CE QU’IL FAUT RETENIR

Dans son article 18 relatif à la réforme et à la modernisation du paritarisme, le projet de loi sur la formation professionnelle, l’emploi et la démocratie sociale veut rendre le système de financement du dialogue social plus transparent. Sénateurs et députés se sont mis d’accord le 24 février en commission mixte paritaire, le vote final de la loi devant avoir lieu le 27 février.

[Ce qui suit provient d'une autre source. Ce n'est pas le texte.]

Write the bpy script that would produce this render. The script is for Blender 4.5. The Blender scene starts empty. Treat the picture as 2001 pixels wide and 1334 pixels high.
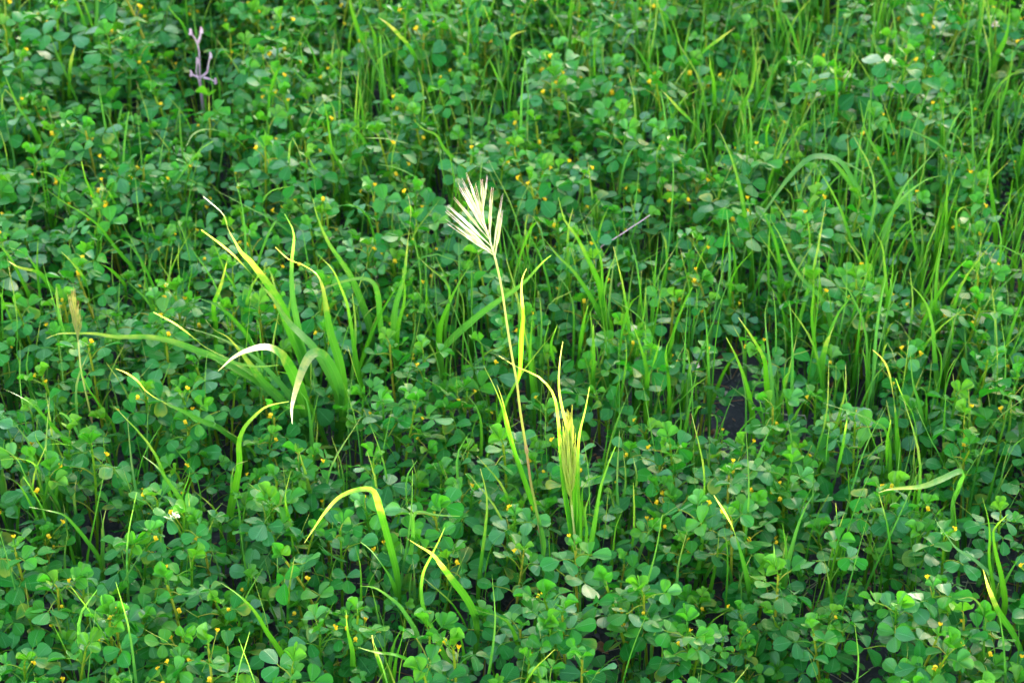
import bpy, math, random
import numpy as np
from mathutils import Vector

# ---------------------------------------------------------------- camera, sky, sun, exposure
C = bpy.context.scene
PITCH = math.radians(33.0)
ZC = 0.87
TANH = 0.273
cam_d = bpy.data.cameras.new('camera')
cam_d.sensor_width = 36.0
cam_d.lens = 18.0 / TANH
cam_d.clip_start = 0.01
cam_d.clip_end = 500.0
cam = bpy.data.objects.new('camera', cam_d)
C.collection.objects.link(cam)
cam.location = (0, 0, ZC)
cam.rotation_euler = (math.pi / 2 - PITCH, 0, 0)
cam_d.dof.use_dof = True
cam_d.dof.focus_distance = 1.17
cam_d.dof.aperture_fstop = 17.0
C.camera = cam

SUN_EL = math.radians(8.5)
SUN_AZ = math.radians(68.0)          # from +x turned towards +y (low sun ahead, a little to the right)
world = bpy.data.worlds.new('World')
C.world = world
world.use_nodes = True
wn = world.node_tree
for n in list(wn.nodes):
    wn.nodes.remove(n)
sky = wn.nodes.new('ShaderNodeTexSky')
sky.sky_type = 'NISHITA'
sky.sun_disc = False
sky.sun_elevation = SUN_EL
sky.sun_rotation = math.pi / 2 - SUN_AZ
sky.air_density = 1.0
sky.dust_density = 0.9
sky.ozone_density = 0.55
bg = wn.nodes.new('ShaderNodeBackground')
bg.inputs['Strength'].default_value = 0.15
wo = wn.nodes.new('ShaderNodeOutputWorld')
wn.links.new(sky.outputs[0], bg.inputs[0])
wn.links.new(bg.outputs[0], wo.inputs[0])

sl = bpy.data.lights.new('sun', 'SUN')
sl.energy = 5.0
sl.angle = math.radians(0.5)
sl.color = (1.0, 0.93, 0.80)
sun = bpy.data.objects.new('sun', sl)
C.collection.objects.link(sun)
sdir = Vector((math.cos(SUN_EL) * math.cos(SUN_AZ), math.cos(SUN_EL) * math.sin(SUN_AZ), math.sin(SUN_EL)))
sun.rotation_euler = sdir.to_track_quat('Z', 'Y').to_euler()
sun.location = sdir * 10

C.view_settings.view_transform = 'Standard'
C.view_settings.look = 'None'
C.view_settings.gamma = 1.0
C.view_settings.exposure = 3.55
C.render.engine = 'CYCLES'
C.cycles.use_denoising = True
C.cycles.max_bounces = 8
C.cycles.diffuse_bounces = 2
C.cycles.glossy_bounces = 2
C.cycles.transmission_bounces = 4
C.cycles.sample_clamp_indirect = 6.0

LIT_Z = 0.164      # height at which the sunlight passes over the hero stalk

rng = np.random.default_rng(11)
R = random.Random(5)

# ---------------------------------------------------------------- picture <-> place
cp, sp = math.cos(PITCH), math.sin(PITCH)


def ray(px, py):
    u = (px - 1000.5) / 1000.5 * TANH
    v = (667.0 - py) / 1000.5 * TANH
    return np.array([u, cp + v * sp, -sp + v * cp])


def at_z(px, py, z):
    d = ray(px, py)
    t = (z - ZC) / d[2]
    return np.array([0, 0, ZC]) + d * t


def at_y(px, py, y):
    d = ray(px, py)
    return np.array([0, 0, ZC]) + d * (y / d[1])


def to_px(p):
    p = np.asarray(p, float)
    q = p - np.array([0, 0, ZC])
    dep = q[..., 1] * cp - q[..., 2] * sp
    u = q[..., 0] / dep
    v = (q[..., 1] * sp + q[..., 2] * cp) / dep
    return 1000.5 + u / TANH * 1000.5, 667.0 - v / TANH * 1000.5, dep


PX = 2 * TANH / 2001.0               # metres per photo pixel at 1 m

# ---------------------------------------------------------------- materials


class NT:
    def __init__(self, name):
        self.m = bpy.data.materials.new(name)
        self.m.use_nodes = True
        self.t = self.m.node_tree
        for n in list(self.t.nodes):
            self.t.nodes.remove(n)
        self.out = self.n('ShaderNodeOutputMaterial')

    def n(self, kind, **kw):
        o = self.t.nodes.new(kind)
        for k, v in kw.items():
            setattr(o, k, v)
        return o

    def l(self, a, b):
        self.t.links.new(a, b)

    def val(self, sock, v):
        if hasattr(v, 'is_output') or hasattr(v, 'links'):
            self.l(v, sock)
        elif isinstance(v, tuple) and len(v) == 3 and sock.type == 'RGBA':
            sock.default_value = (*v, 1)
        else:
            sock.default_value = v

    def math(self, op, a, b=0.0, clamp=False):
        o = self.n('ShaderNodeMath', operation=op)
        o.use_clamp = clamp
        self.val(o.inputs[0], a)
        self.val(o.inputs[1], b)
        return o.outputs[0]

    def mix(self, f, a, b):
        o = self.n('ShaderNodeMix', data_type='RGBA')
        self.val(o.inputs[0], f)
        self.val(o.inputs[6], a if not isinstance(a, tuple) else (*a, 1))
        self.val(o.inputs[7], b if not isinstance(b, tuple) else (*b, 1))
        return o.outputs[2]

    def ramp(self, f, pts):
        o = self.n('ShaderNodeValToRGB')
        e = o.color_ramp.elements
        while len(e) < len(pts):
            e.new(0.5)
        for k, (p, c) in enumerate(pts):
            e[k].position = p
            e[k].color = (*c, 1)
        self.l(f, o.inputs[0])
        return o.outputs[0]

    def maprange(self, v, a, b, c=0.0, d=1.0):
        o = self.n('ShaderNodeMapRange')
        self.val(o.inputs[0], v)
        for i, x in zip((1, 2, 3, 4), (a, b, c, d)):
            o.inputs[i].default_value = x
        return o.outputs[0]

    def attr(self, name):
        a = self.n('ShaderNodeAttribute', attribute_name=name)
        s = self.n('ShaderNodeSeparateXYZ')
        self.l(a.outputs['Vector'], s.inputs[0])
        return s.outputs

    def noise(self, scale, vec=None, detail=3.0):
        o = self.n('ShaderNodeTexNoise')
        o.inputs['Scale'].default_value = scale
        o.inputs['Detail'].default_value = detail
        if vec is None:
            g = self.n('ShaderNodeTexCoord')
            vec = g.outputs['Object']
        self.l(vec, o.inputs['Vector'])
        return o.outputs[0]


def leafy(nt, col, trans_col, trans, rough, spec, bump=None, bstr=0.2, bdist=0.0004):
    p = nt.n('ShaderNodeBsdfPrincipled')
    nt.val(p.inputs['Base Color'], col)
    nt.val(p.inputs['Roughness'], rough)
    nt.val(p.inputs['Specular IOR Level'], spec)
    t = nt.n('ShaderNodeBsdfTranslucent')
    nt.val(t.inputs['Color'], trans_col)
    if bump is not None:
        b = nt.n('ShaderNodeBump')
        b.inputs['Strength'].default_value = bstr
        b.inputs['Distance'].default_value = bdist
        nt.l(bump, b.inputs['Height'])
        nt.l(b.outputs[0], p.inputs['Normal'])
        nt.l(b.outputs[0], t.inputs['Normal'])
    mx = nt.n('ShaderNodeMixShader')
    nt.val(mx.inputs[0], trans)
    nt.l(p.outputs[0], mx.inputs[1])
    nt.l(t.outputs[0], mx.inputs[2])
    nt.l(mx.outputs[0], nt.out.inputs[0])
    return nt.m


def mat_clover():
    nt = NT('clover_leaf')
    u, v, _ = nt.attr('luv')
    rnd, young, _d = nt.attr('ton')
    oi = nt.n('ShaderNodeObjectInfo')
    r = nt.math('FRACT', nt.math('ADD', rnd, oi.outputs['Random']))
    old = nt.ramp(r, [(0.0, (0.003, 0.082, 0.004)), (0.3, (0.006, 0.145, 0.005)),
                      (0.6, (0.022, 0.230, 0.003)), (0.8, (0.010, 0.185, 0.005)), (1.0, (0.004, 0.100, 0.012))])
    yng = nt.ramp(r, [(0.0, (0.070, 0.300, 0.010)), (0.6, (0.130, 0.350, 0.007)), (1.0, (0.200, 0.380, 0.008))])
    bloom = nt.maprange(nt.math('FRACT', nt.math('MULTIPLY', r, 7.31)), 0.60, 0.98, 0.0, 0.6)
    old = nt.mix(bloom, old, (0.050, 0.180, 0.055))
    col = nt.mix(young, old, yng)
    n1 = nt.noise(260.0)
    col = nt.mix(nt.maprange(n1, 0.35, 0.7, 0.0, 0.35), col, (0.020, 0.170, 0.016))
    # midrib and side veins, a little paler
    au = nt.math('ABSOLUTE', nt.math('SUBTRACT', u, 0.5))
    rib = nt.maprange(au, 0.0, 0.045, 1.0, 0.0)
    vein = nt.math('SINE', nt.math('MULTIPLY', nt.math('SUBTRACT', v, nt.math('MULTIPLY', au, 0.9)), 55.0))
    vein_m = nt.maprange(vein, 0.6, 1.0, 0.0, 0.24)
    m = nt.math('MAXIMUM', nt.math('MULTIPLY', rib, 0.60), vein_m)
    col = nt.mix(m, col, (0.10, 0.34, 0.09))
    # ageing leaves: yellowed from the rim inwards
    agef = nt.maprange(nt.math('FRACT', nt.math('MULTIPLY', r, 13.7)), 0.935, 0.99, 0.0, 1.0)
    rim = nt.maprange(nt.math('ADD', nt.math('MAXIMUM', v, nt.math('MULTIPLY', au, 1.9)), nt.math('MULTIPLY', n1, 0.6)), 0.75, 1.15, 0.15, 1.0)
    col = nt.mix(nt.math('MULTIPLY', nt.math('MULTIPLY', agef, rim), nt.math('SUBTRACT', 1.0, young)), col, (0.24, 0.27, 0.02))
    # dusty bloom of single leaves, worn spots
    spot = nt.maprange(nt.noise(900.0, None, 1.0), 0.70, 0.76, 0.0, 0.5)
    col = nt.mix(spot, col, (0.16, 0.26, 0.06))
    tcol = nt.mix(0.5, col, (0.07, 0.60, 0.01))
    bump = nt.math('ADD', nt.math('MULTIPLY', rib, -1.0), nt.math('MULTIPLY', vein, 0.25))
    q = nt.math('FRACT', nt.math('MULTIPLY', r, 3.7))
    rough = nt.maprange(q, 0.0, 1.0, 0.50, 0.32)
    spec = nt.maprange(q, 0.45, 1.0, 0.22, 0.80)
    return leafy(nt, col, tcol, 0.26, rough, spec, bump, 0.5, 0.0003)


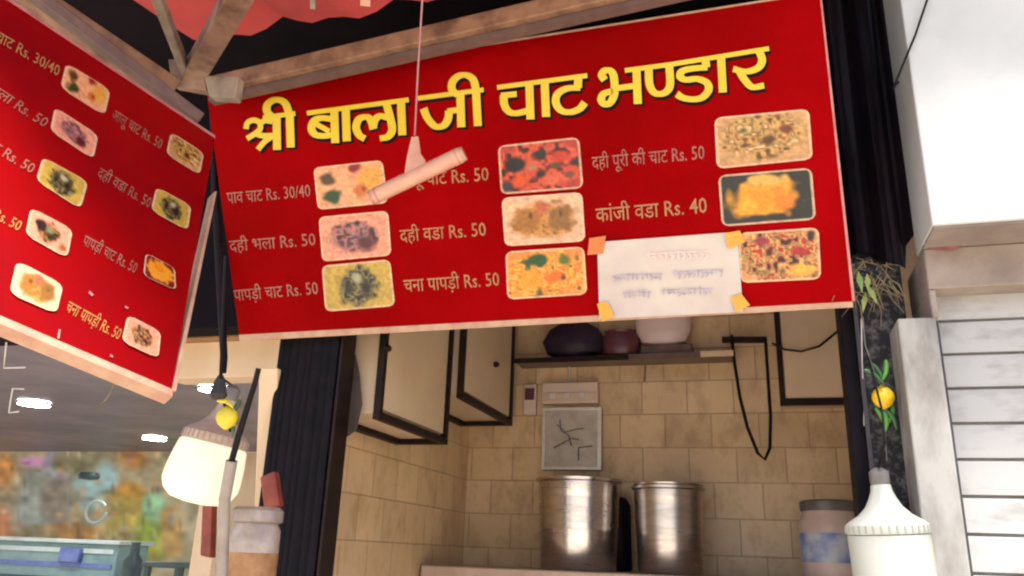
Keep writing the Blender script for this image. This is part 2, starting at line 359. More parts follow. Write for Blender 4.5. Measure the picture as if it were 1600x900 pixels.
def dish(bgc, blobs, pal, sharp=.08, speck=.5, region=None):
    """a photo of a dish: background, food blobs (u, v, ru, rv, colour) and a palette speckled over the food region"""
    def f(u, v, ns):
        c = mixc(bgc, tuple(x * .8 for x in bgc), ns[0](u, v) * .6)
        inside = 0.0
        if region:
            d = math.hypot((u - region[0]) / region[2], (v - region[1]) / region[3]) + (ns[1](u, v) - .5) * .35
            inside = max(0, min(1, (1 - d) / .22))
            k = ns[1](u, v) * .6 + ns[2](u, v) * .7
            q = max(0, min(len(pal) - 1.001, (k - .25) / .8 * len(pal) - .3)); i = int(q); i2 = min(i + 1, len(pal) - 1)
            c = mixc(c, mixc(pal[i], pal[i2], q - i), inside)
        for (bu, bv, ru, rv, bc) in blobs:
            d = math.hypot((u - bu) / ru, (v - bv) / rv) + (ns[1](u, v) - .5) * .5
            t = max(0, min(1, (1 - d) / (sharp / min(ru, rv) * .3 + .28)))
            if t: c = mixc(c, mixc(bc, tuple(x * .45 for x in bc), (ns[2](u, v) - .3) * speck * 1.6), t)
        return c
    return f
cream = lin(250, 190, 145); pinkw = lin(246, 180, 150)
def P_(*a): return [lin(*c) for c in a]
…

Un fonds paritaire dédié au financement des organisations syndicales et patronales sera créé pour mettre un terme au précédent système alimenté en grande partie par le Fongefor et le préciput. Ce fonds leur garantira un niveau équivalent de ressources, désormais clairement identifiables. Pour les entreprises, l’opération se veut neutre. Elles s’acquitteront d’une cotisation assise sur les salaires comprise entre 0,014 % et 0,020 %. Ce taux sera fixé par un accord signé par les partenaires sociaux agréé par le ministère du Travail ou, à défaut, par décret.

REPÈRE

138 millions d’euros

Ce serait le budget global minimal du fonds paritaire dédié au financement des organisations syndicales et patronales.